Today, Russian space agency Roscosmos blamed a bend in a sensor for last month’s dramatic failure of a Soyuz rocket launch, which forced two astronauts to make a harrowing emergency landing.
After the launch failure on October 11th, Roscosmos promptly started looking into the cause. Initial speculation focused on the rocket’s boosters, one of which didn’t seem to separate properly from the rest of the spacecraft.

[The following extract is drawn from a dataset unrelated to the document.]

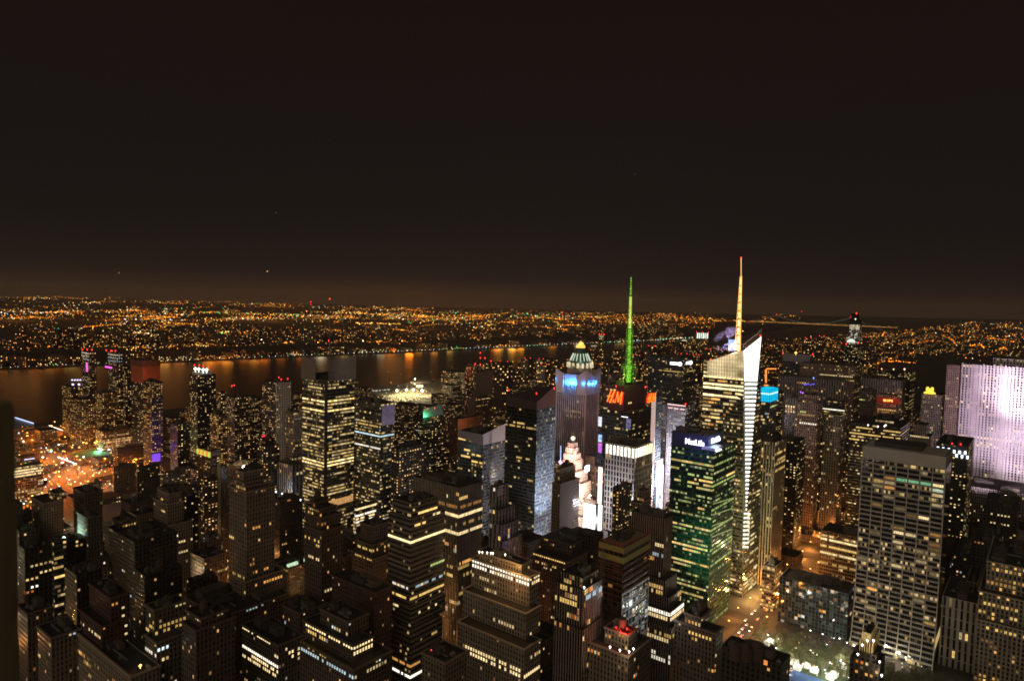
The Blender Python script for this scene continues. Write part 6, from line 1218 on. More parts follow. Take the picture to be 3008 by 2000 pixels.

Roscosmos just released new information from the investigation, which concluded this week. Russian news agency TASS reports that investigators found that a sensor — which monitors the separation of the boosters from the rocket — was deformed, bent by about six degrees. Six degrees isn’t a lot, but it was enough to keep the lid of a nozzle on one of the boosters from opening. That booster then hit the fuel tank of the central part of the rocket, lurching it violently off course.
The investigation concluded that the issue occurred while the rocket was being assembled at the Baikonur Cosmodrome, the site in Kazakhstan where the Russian rockets are launched. Speaking at a news conference today, the head of the investigation, Oleg Skorobogatov, told reporters that two additional Soyuz rockets could have the same problem.
Roscosmos also released video from the exterior of the rocket that shows the moment when one of the boosters doesn’t quite manage a flawless separation.
The next launch of the Soyuz rocket in the same configuration is tentatively scheduled for November 16th when it is set to carry an uncrewed Progress supply ship to the International Space Station. Since the space shuttle program ended in 2011, the Russian Soyuz rocket system has been the only way for astronauts to access the ISS. NASA is working on alternatives with Boeing and SpaceX, but the test flights for those commercial crew spacecraft aren’t scheduled to take place until 2019.
The next crewed launch of the Soyuz is scheduled for December 3rd.